3D-Printed Footbridge in Paris
Image Courtesy: Lavigne & Cheron Architects

This landmark step in 3D structural concrete printing marks the construction sector’s entry into the era of industrialization 4.0.

The project has been awarded to a consortium of Freyssinet/ Lavigne & Cheron Architects/ Quadric/ XtreeE/ LafargeHolcim, which will design and build the 40-meter pedestrian footbridge whose deck will be entirely made of 3D-printed structural concrete.

The 3D printing technology developed by XtreeE focuses on designing concrete structures that are more durable, sophisticated, and promote sustainable development.

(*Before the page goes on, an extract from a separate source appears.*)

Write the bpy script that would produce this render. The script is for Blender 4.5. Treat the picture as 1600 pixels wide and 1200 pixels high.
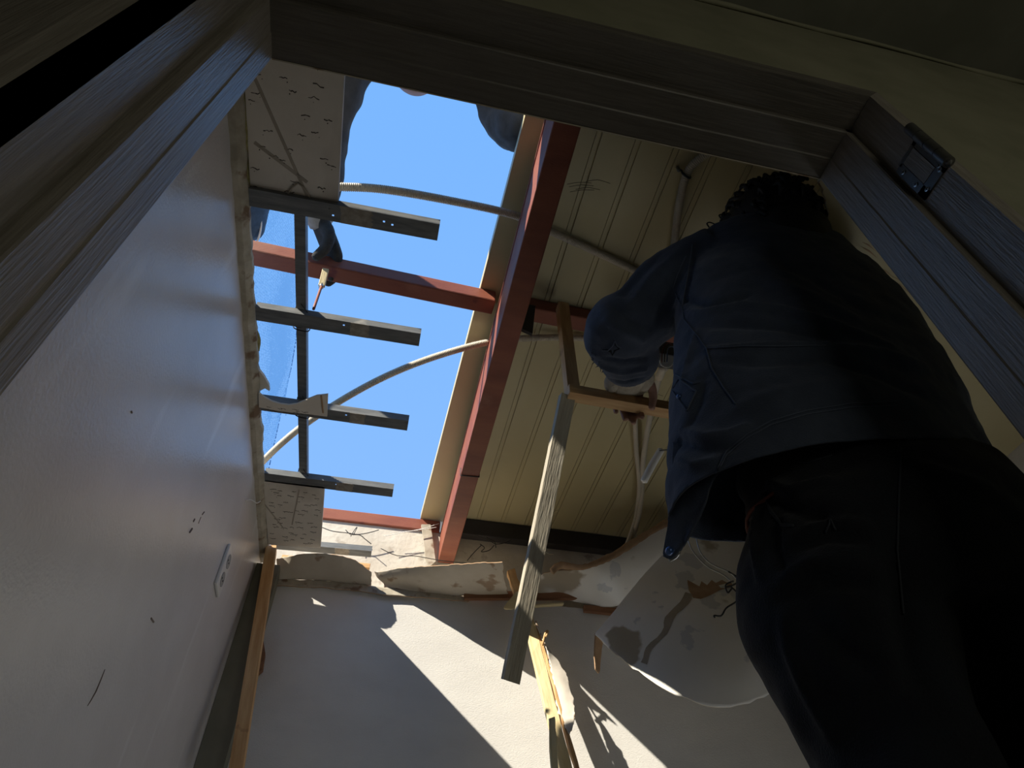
import bpy, bmesh, math, random
from mathutils import Vector, Matrix, noise
random.seed(7)
S = bpy.context.scene
for o in list(bpy.data.objects): bpy.data.objects.remove(o)
V = Vector
# ---------------------------------------------------------------- camera, world, sun, exposure
F = 1027.2
A_, B_, C_ = 2.39112151, 0.01146871, -0.21708544
ROT = Matrix.Rotation(C_, 3, 'Z') @ Matrix.Rotation(B_, 3, 'Y') @ Matrix.Rotation(A_, 3, 'X')
cd = bpy.data.cameras.new('camera'); cam = bpy.data.objects.new('camera', cd); S.collection.objects.link(cam)
cd.sensor_fit = 'HORIZONTAL'; cd.sensor_width = 36.0; cd.lens = F / 1600 * 36.0
cd.clip_start = 0.01; cd.clip_end = 200
cam.matrix_world = ROT.to_4x4()            # the lens is the origin; the floor lies 1.1 m below it
S.camera = cam
S.view_settings.view_transform = 'Standard'; S.view_settings.look = 'None'
S.view_settings.exposure = 0.25; S.view_settings.gamma = 1.0; S.view_settings.use_curve_mapping = False
w = bpy.data.worlds.new('sky'); S.world = w; w.use_nodes = True
nt = w.node_tree; bg = nt.nodes['Background']
tc = nt.nodes.new('ShaderNodeTexCoord'); sx = nt.nodes.new('ShaderNodeSeparateXYZ'); rp = nt.nodes.new('ShaderNodeValToRGB')
nt.links.new(tc.outputs['Generated'], sx.inputs[0]); nt.links.new(sx.outputs['Z'], rp.inputs[0]); nt.links.new(rp.outputs[0], bg.inputs[0])
rp.color_ramp.elements[0].position = 0.0; rp.color_ramp.elements[0].color = (0.30, 0.50, 0.88, 1)
rp.color_ramp.elements[1].position = 1.0; rp.color_ramp.elements[1].color = (0.16, 0.395, 0.84, 1)
bg.inputs[1].default_value = 1.0
SUN = V((1.0, 0.60, -0.90)).normalized()
sl = bpy.data.lights.new('sun', 'SUN'); sl.energy = 8.5; sl.angle = 0.0093; sl.color = (1.0, 0.93, 0.80)
so = bpy.data.objects.new('sun', sl); S.collection.objects.link(so)
so.rotation_euler = SUN.to_track_quat('-Z', 'Y').to_euler(); so.location = (-6, -3, 8)

hl = bpy.data.lights.new('hall_fill', 'AREA'); hl.shape = 'DISK'; hl.size = .7; hl.energy = 2.6; hl.color = (1.0, .97, .80)  # added fill light behind the lens; no real lamp is known here
ho = bpy.data.objects.new('hall_fill', hl); S.collection.objects.link(ho); ho.location = (.8, -1.2, .2); ho.rotation_euler = V((.05, 1, .5)).to_track_quat('-Z', 'Y').to_euler()

wl_ = bpy.data.lights.new('room_fill', 'AREA'); wl_.shape = 'RECTANGLE'; wl_.size = .9; wl_.size_y = .8; wl_.energy = 5; wl_.color = (.90, .95, 1.0)  # added fill light for the shaded room; the right wall has no window
wo_ = bpy.data.objects.new('room_fill', wl_); S.collection.objects.link(wo_); wo_.location = (1.72, 1.35, -.35); wo_.rotation_euler = V((-1, -.05, .25)).to_track_quat('-Z', 'Y').to_euler()

def U(px, py, **k):
    """the point of the room that the lens sees at (px,py) on a plane x=, y= or z="""
    d = ROT @ V((px - 800, -(py - 600), -F))
    (a, c), = k.items(); i = 'xyz'.index(a)
    return d * (c / d[i])

# ---------------------------------------------------------------- materials
def mat(name, col, rough=0.7, col2=None, scale=20, stretch=(1, 1, 1), bump=0.0, bscale=None, detail=6, metal=0.0, spec=0.5, lo=0.35, hi=0.65, spots=None, streaks=None, sheen=0):
    m = bpy.data.materials.new(name); m.use_nodes = True
    n = m.node_tree.nodes; l = m.node_tree.links; b = n['Principled BSDF']
    b.inputs['Roughness'].default_value = rough; b.inputs['Metallic'].default_value = metal
    b.inputs['Specular IOR Level'].default_value = spec
    t = n.new('ShaderNodeTexCoord'); mp = n.new('ShaderNodeMapping'); mp.inputs['Scale'].default_value = stretch
    l.new(t.outputs['Object'], mp.inputs[0])
    nz = n.new('ShaderNodeTexNoise'); nz.inputs['Scale'].default_value = scale; nz.inputs['Detail'].default_value = detail; nz.inputs['Roughness'].default_value = 0.6
    l.new(mp.outputs[0], nz.inputs['Vector'])
    cr = n.new('ShaderNodeValToRGB'); e = cr.color_ramp.elements
    e[0].position = lo; e[1].position = hi; e[0].color = (*col, 1); e[1].color = (*(col2 or col), 1)
    l.new(nz.outputs['Fac'], cr.inputs[0]); out = cr.outputs[0]
    for sp in (spots or []):      # (colour, scale, threshold, width)
        c2, s2, th, wd = sp[:4]
        n2 = n.new('ShaderNodeTexNoise'); n2.inputs['Scale'].default_value = s2; n2.inputs['Detail'].default_value = 4
        if len(sp) > 4:
            mp2 = n.new('ShaderNodeMapping'); mp2.inputs['Scale'].default_value = sp[4]; l.new(t.outputs['Object'], mp2.inputs[0]); l.new(mp2.outputs[0], n2.inputs['Vector'])
        else: l.new(t.outputs['Object'], n2.inputs['Vector'])
        r2 = n.new('ShaderNodeValToRGB'); r2.color_ramp.elements[0].position = th; r2.color_ramp.elements[1].position = th + wd
        l.new(n2.outputs['Fac'], r2.inputs[0])
        mx = n.new('ShaderNodeMixRGB'); l.new(r2.outputs[0], mx.inputs[0]); l.new(out, mx.inputs[1]); mx.inputs[2].default_value = (*c2, 1); out = mx.outputs[0]
    l.new(out, b.inputs['Base Color'])
    if bump:
        nb = n.new('ShaderNodeTexNoise'); nb.inputs['Scale'].default_value = bscale or scale; nb.inputs['Detail'].default_value = 5
        l.new(mp.outputs[0], nb.inputs['Vector'])
        bu = n.new('ShaderNodeBump'); bu.inputs['Strength'].default_value = bump; bu.inputs['Distance'].default_value = 0.003
        l.new(nb.outputs['Fac'], bu.inputs['Height']); l.new(bu.outputs[0], b.inputs['Normal'])
    if sheen: b.inputs['Sheen Weight'].default_value = sheen
    return m
M = {}
M['wallpaper'] = mat('wallpaper', (.57, .55, .55), .28, (.63, .61, .61), 6, bump=.25, bscale=160, spots=[((.54, .50, .47), 3.0, .62, .2), ((.80, .80, .82), 5, .60, .16, (1, 1.8, .30))], spec=.45)  # bluish-white streaks in the colour stand in for glossy reflections
M['backpaper'] = mat('backpaper', (.63, .61, .575), .72, (.68, .66, .62), 5, bump=.3, bscale=220, stretch=(1, 1, 2.2), spots=[((.54, .50, .45), 2.5, .6, .25)], spec=.25)
M['concrete'] = mat('concrete', (.50, .45, .37), .9, (.62, .57, .48), 9, bump=.6, bscale=60, spots=[((.33, .28, .22), 14, .62, .1)])
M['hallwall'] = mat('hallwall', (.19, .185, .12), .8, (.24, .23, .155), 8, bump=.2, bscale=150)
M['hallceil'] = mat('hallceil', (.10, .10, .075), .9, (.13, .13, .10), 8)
M['floor'] = mat('floor', (.42, .35, .26), .5, (.50, .42, .32), 3, stretch=(1, 8, 1))
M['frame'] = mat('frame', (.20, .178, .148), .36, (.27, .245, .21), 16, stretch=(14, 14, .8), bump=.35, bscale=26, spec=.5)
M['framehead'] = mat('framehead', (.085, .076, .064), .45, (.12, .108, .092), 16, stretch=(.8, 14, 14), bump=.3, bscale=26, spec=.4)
M['board'] = mat('board', (.64, .58, .49), .85, (.70, .64, .55), 7, bump=.15, bscale=90, spots=[((.40, .34, .27), 4, .6, .12, (1, .5, 1))])
M['fissure'] = mat('fissure', (.09, .07, .05), .95)
M['scuff'] = mat('scuff', (.20, .16, .14), .9)
M['tape'] = mat('tape', (.34, .29, .22), .5, (.40, .34, .27), 20)
M['galv'] = mat('galv', (.12, .125, .125), .5, (.20, .205, .20), 14, stretch=(1, 6, 6), metal=.25, bump=.15, spots=[((.36, .34, .30), 9, .64, .06)])
M['plaster'] = mat('plaster', (.22, .19, .15), .95, (.33, .30, .25), 60, bump=.6)
M['redsteel'] = mat('redsteel', (.19, .050, .030), .55, (.27, .085, .045), 6, stretch=(.5, 2, 2), bump=.25, bscale=200, spots=[((.30, .13, .08), 5, .60, .15), ((.13, .03, .03), 11, .66, .08)], spec=.4)
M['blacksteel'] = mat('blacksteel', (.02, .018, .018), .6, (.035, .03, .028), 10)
M['deck'] = mat('deck', (.50, .43, .24), .42, (.55, .48, .28), 2.5, spots=[((.42, .36, .20), 3.5, .6, .25)], bump=.06, bscale=30, spec=.4)
M['conduit'] = mat('conduit', (.52, .46, .35), .55, (.58, .52, .41), 12)
M['wood'] = mat('wood', (.50, .27, .10), .65, (.64, .40, .18), 7, stretch=(1, 9, 9), bump=.3, bscale=20, spots=[((.22, .10, .04), 9, .68, .05)])
M['woodpale'] = mat('woodpale', (.66, .52, .27), .65, (.76, .64, .37), 7, stretch=(1, 9, 9), bump=.35, bscale=20)
M['woodgrey'] = mat('woodgrey', (.34, .30, .23), .85, (.44, .40, .31), 8, stretch=(1, 10, 10), bump=.6, bscale=24, spots=[((.20, .17, .12), 14, .66, .08, (.5, 5, 5)), ((.55, .50, .40), 10, .63, .12, (1, 3, 3))])
M['woodbrown'] = mat('woodbrown', (.20, .09, .04), .7, (.30, .14, .065), 7, stretch=(1, 8, 8), bump=.3)
M['vinyl'] = mat('vinyl', (.80, .77, .70), .34, (.84, .81, .75), 5, spots=[((.42, .36, .27), 4.2, .60, .03), ((.62, .61, .59), 9, .60, .02)], spec=.45, bump=.12, bscale=40)
M['kraft'] = mat('kraft', (.36, .22, .12), .9, (.45, .30, .18), 25, bump=.5, bscale=60)
M['paper'] = mat('paper', (.53, .46, .36), .8, (.60, .53, .43), 10, bump=.4, bscale=40, spots=[((.34, .24, .16), 12, .60, .05)])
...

The technology is gaining popularity due to a greater emphasis on freedom of design, along with a significant reduction in the materials used; and lower cost, with a target for a 60% reduction in concrete consumption than conventional structures.

3D-Printed Footbridge in Paris
Image Courtesy: Lavigne & Cheron Architects

Apart from the digital design of the structure, the footbridge components will be manufactured in industrial conditions and will be assembled on site to bring in agility and frugality into the project. This will ensure less transport, elimination for formwork, and greater freedom of form for architects.

This project takes the evolution of additive manufacturing to a higher level. The number of such projects has kept growing in the last couple of years—it all began with the first 3D printed bridge, which opened in Amsterdam in 2017. The technology is about to flourish in the coming years, with Dubai already planning to 3D print 25% of the city’s structures by 2030.